Vos fictions traitent de préoccupations sociétales comme le sexisme et l’écologie. Afin de les écrire, vous puisez aussi bien dans la culture populaire – les jeux vidéo, Internet – que dans les récits éthologiques. En quoi la diversité de ces matériaux contribuent à déployer ces récits auprès d’une diversité de publics ?

Je suis une vraie geek : je consacre une part importante de ma vie aux jeux vidéo. Le fait de jouer au moins 2h par jour, et de baigner dans cette culture a une influence sur la manière dont je m’intéresse aux sujets qui m’intéressent. Sur Internet, on aborde souvent un sujet par la petite lucarne, par exemple à partir de l’hyper-subjectivité qui règne dans les forums, où « les gens » ont la possibilité de s’exprimer.

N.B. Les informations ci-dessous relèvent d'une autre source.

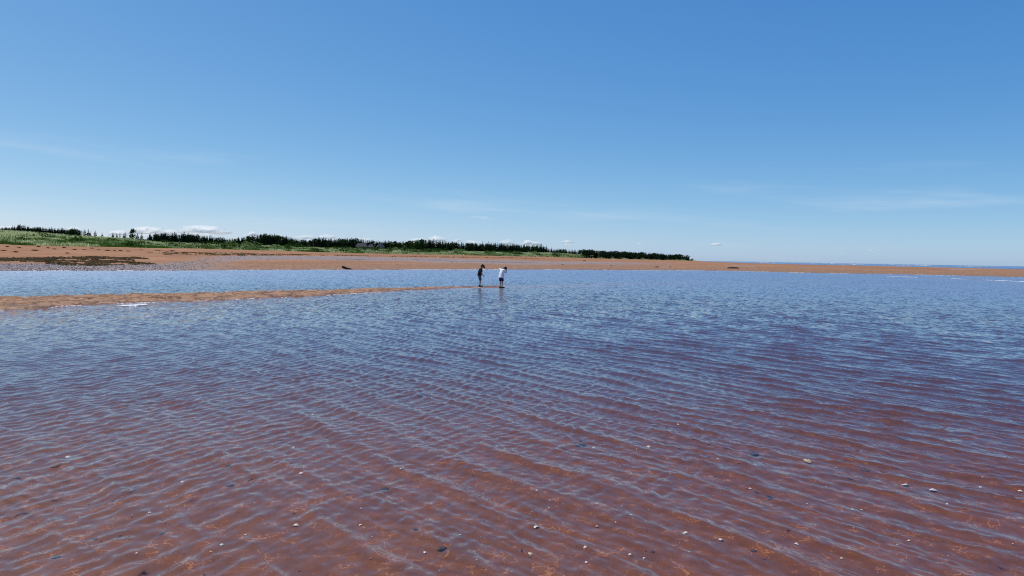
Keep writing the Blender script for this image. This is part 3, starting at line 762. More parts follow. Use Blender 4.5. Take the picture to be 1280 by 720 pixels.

Tout y est toujours ambivalent : à la fois très génial et très malsain. Ça m’évoque le rapport au « vivant » dont le spectacle s’est emparé, à propos car il y a un enjeu, une urgence, mais quelque chose manque dans le rapport que l’on dépeint entre les humains et les animaux : c’est la violence, la souffrance qui le fonde. L’amour qu’on peut avoir pour ces formes de vie qui disparaissent est légitime mais il y a aussi une responsabilité à ré-inventer. Pour en revenir à Internet, je suis fascinée par les relations très fortes qui peuvent naître entre les gens, des mouvements de solidarité ou de coopération que j’aimerais bien recréer au théâtre. Ce qui m’intéresse c’est aussi cette forme de virtualité que prend mon amour des gens : bien que je veuille faire un projet sur les gens, j’envisage de ne mettre personne sur le plateau ! Et puis enfin, je me suis demandée comment faire société avec des gens qui ne partagent pas nos idées, comment on pourrait entraîner l’empathie comme un muscle pour toujours maintenir une forme de dialogue. Dans les imaginaires liés aux changements climatiques, et surtout dans le milieu artistique, on trouve beaucoup celui des éco-lieux, c’est-à-dire de la fuite des villes vers la campagne. J’ai envie d’interroger ce qu’on fait des villes : n’y a-t-il pas aussi une force à inventer dans le groupe, la société, la ville ? J’ai l’impression que ce sont des angles morts dans l’imaginaire Harrawayen, Despretien. Finalement, c’est l’altérité qui m’intéresse.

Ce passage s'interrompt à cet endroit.